Thinking of this man seems to provide some kind of lifelong comfort. When things get rough, we all have the capability to get through them. Crazy or no, at least he was happy.

Artbots

I went to see Artbots today with a couple of good friends. It’s an annual robot talent show at the Eyebeam Gallery in Chelsea, for art made of robots, and robots that make art. The “guidelines” are very broad: “No firm rules exist on the types of work that can participate; if you think it’s a robot and you think it’s making art, then it’s an art-making robot.”

The robots ranged from very functional to totally esoterically artistic. Some of my favorites were the Guitarbot, consisting of four strings rigged up to extremely sophisticated computer-controlled picking mechanisms that play beautifully, and Robots like H20: Photosynthesis Perpetual Motion Machine, a little cart with two plants on it at different distances from the incoming sunlight, whose movement was fueled either by the difference in the direction of their phototropism, or by their different weights due to difference in quality of photosynthesis. We couldn’t really figure out which one of those it was, but either way, like whoa.

Max/MSP was everywhere, making me miss the days when university resources let me use 500$ software for whatever dumb shit I wanted to put together.
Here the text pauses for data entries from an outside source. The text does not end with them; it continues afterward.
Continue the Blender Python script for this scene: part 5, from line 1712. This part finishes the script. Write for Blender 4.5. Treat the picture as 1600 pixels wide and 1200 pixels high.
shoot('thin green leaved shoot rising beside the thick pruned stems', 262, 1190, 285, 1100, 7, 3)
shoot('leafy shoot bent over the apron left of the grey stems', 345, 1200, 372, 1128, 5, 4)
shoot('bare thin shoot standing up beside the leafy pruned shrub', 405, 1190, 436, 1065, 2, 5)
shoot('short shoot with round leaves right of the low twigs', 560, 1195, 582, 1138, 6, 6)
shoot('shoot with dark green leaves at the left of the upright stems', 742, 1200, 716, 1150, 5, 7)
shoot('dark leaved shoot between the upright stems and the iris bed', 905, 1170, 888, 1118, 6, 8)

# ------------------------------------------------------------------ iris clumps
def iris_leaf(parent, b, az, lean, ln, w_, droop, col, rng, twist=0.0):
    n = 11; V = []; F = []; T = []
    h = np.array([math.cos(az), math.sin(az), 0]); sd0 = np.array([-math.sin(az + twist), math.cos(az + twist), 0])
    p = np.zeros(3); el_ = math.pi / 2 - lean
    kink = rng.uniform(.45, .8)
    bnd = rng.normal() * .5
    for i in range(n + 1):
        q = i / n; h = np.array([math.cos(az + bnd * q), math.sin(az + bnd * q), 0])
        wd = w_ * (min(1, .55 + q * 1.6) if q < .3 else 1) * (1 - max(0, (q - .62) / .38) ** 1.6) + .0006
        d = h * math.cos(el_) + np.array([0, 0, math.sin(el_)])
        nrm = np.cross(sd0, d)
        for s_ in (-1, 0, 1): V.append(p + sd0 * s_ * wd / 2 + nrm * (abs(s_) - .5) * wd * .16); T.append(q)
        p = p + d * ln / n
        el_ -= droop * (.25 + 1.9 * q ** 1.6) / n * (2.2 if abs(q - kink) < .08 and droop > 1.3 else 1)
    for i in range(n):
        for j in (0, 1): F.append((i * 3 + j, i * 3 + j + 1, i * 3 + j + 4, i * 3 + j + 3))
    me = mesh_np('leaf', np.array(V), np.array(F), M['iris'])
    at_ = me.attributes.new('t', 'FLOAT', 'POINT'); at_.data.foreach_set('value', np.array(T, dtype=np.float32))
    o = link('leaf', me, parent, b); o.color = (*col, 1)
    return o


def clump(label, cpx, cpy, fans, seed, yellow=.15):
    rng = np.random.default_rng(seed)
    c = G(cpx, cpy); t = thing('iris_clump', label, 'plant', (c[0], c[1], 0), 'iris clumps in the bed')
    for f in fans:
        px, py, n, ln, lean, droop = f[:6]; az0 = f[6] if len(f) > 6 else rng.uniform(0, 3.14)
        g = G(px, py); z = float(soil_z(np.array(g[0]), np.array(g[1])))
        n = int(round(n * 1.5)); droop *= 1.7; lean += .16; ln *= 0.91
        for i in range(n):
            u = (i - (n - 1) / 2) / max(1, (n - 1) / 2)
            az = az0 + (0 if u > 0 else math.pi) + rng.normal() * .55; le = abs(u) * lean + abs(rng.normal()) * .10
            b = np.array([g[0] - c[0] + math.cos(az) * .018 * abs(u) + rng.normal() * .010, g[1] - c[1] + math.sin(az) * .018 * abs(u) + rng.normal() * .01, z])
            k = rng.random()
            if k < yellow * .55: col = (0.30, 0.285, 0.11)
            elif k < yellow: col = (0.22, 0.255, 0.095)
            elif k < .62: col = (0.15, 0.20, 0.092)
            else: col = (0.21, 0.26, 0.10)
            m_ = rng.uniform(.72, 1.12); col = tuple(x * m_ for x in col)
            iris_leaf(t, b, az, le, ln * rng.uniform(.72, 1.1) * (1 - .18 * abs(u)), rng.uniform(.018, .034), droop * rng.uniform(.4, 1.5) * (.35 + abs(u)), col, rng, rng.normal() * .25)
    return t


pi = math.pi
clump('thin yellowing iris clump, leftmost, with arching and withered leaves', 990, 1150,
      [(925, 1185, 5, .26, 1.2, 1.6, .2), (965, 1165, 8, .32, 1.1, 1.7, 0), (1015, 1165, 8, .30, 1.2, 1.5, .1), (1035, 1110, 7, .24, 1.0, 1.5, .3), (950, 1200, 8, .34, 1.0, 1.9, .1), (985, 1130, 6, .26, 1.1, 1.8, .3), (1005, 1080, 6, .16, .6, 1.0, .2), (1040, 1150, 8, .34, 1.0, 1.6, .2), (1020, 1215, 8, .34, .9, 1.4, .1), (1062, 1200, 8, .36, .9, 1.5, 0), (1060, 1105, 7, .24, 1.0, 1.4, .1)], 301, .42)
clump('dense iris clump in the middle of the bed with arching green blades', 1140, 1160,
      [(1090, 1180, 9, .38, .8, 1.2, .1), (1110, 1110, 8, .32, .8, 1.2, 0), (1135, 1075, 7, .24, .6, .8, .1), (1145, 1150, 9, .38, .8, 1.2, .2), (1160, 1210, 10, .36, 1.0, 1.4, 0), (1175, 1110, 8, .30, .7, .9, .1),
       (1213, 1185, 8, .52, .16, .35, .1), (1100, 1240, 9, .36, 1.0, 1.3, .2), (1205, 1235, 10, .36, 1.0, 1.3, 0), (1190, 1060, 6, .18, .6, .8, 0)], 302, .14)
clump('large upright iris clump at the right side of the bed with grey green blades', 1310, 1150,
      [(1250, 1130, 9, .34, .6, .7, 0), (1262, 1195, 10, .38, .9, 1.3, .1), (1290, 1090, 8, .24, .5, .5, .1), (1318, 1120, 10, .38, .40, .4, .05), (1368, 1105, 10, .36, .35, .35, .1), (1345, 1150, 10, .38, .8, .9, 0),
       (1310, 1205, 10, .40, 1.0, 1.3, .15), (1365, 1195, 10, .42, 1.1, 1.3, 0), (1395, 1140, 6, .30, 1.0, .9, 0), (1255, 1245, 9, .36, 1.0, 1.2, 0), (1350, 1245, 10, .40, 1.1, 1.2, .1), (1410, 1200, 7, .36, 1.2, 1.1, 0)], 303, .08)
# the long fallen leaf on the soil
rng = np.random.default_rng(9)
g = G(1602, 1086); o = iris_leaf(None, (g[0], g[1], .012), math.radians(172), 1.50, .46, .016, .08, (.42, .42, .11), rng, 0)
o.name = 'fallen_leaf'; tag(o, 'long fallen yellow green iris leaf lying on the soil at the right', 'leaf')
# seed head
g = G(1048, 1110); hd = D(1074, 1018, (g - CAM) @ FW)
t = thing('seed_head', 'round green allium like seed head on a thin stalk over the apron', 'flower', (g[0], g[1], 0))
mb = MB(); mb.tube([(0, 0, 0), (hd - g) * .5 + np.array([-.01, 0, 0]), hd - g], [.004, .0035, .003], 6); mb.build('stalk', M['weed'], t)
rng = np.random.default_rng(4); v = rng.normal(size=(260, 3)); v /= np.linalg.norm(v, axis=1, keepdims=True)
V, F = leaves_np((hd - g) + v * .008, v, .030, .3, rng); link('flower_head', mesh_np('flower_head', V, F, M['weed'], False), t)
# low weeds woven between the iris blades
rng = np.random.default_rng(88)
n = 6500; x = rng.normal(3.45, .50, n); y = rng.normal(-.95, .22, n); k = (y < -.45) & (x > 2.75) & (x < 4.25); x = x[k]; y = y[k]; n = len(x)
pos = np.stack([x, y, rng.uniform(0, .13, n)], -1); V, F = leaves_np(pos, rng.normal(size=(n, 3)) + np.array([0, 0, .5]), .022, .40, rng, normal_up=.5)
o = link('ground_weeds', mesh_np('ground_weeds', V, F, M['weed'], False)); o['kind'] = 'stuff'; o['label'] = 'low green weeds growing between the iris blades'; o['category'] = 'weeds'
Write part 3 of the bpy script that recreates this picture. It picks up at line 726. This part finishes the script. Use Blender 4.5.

The perils of interactivity also reared their ugly heads – many of the robots involved some user input (noisemaking, petting, dancing, sending e-mails, choosing what kind of house you want, playing an organ, the shape of your face, etc.), but only the best ones made it clear exactly how that input was being transformed into the flashing lights, drawings, or turntable scratching coming out of the robot. That kind of complexity leading to confusion has the tendency to leave even a die-hard interface junkie like myself a little cold.

All in all, it’s always amazing to see people doing totally different kinds of work – just coming up with ideas and putting them together out of wood and circuitry. My love for this shit is undiminished by its failings – I’ve been thinking of applying for a one-day-a-week internship at Harvestworks to maybe get into something like it myself. Well, we’ll see.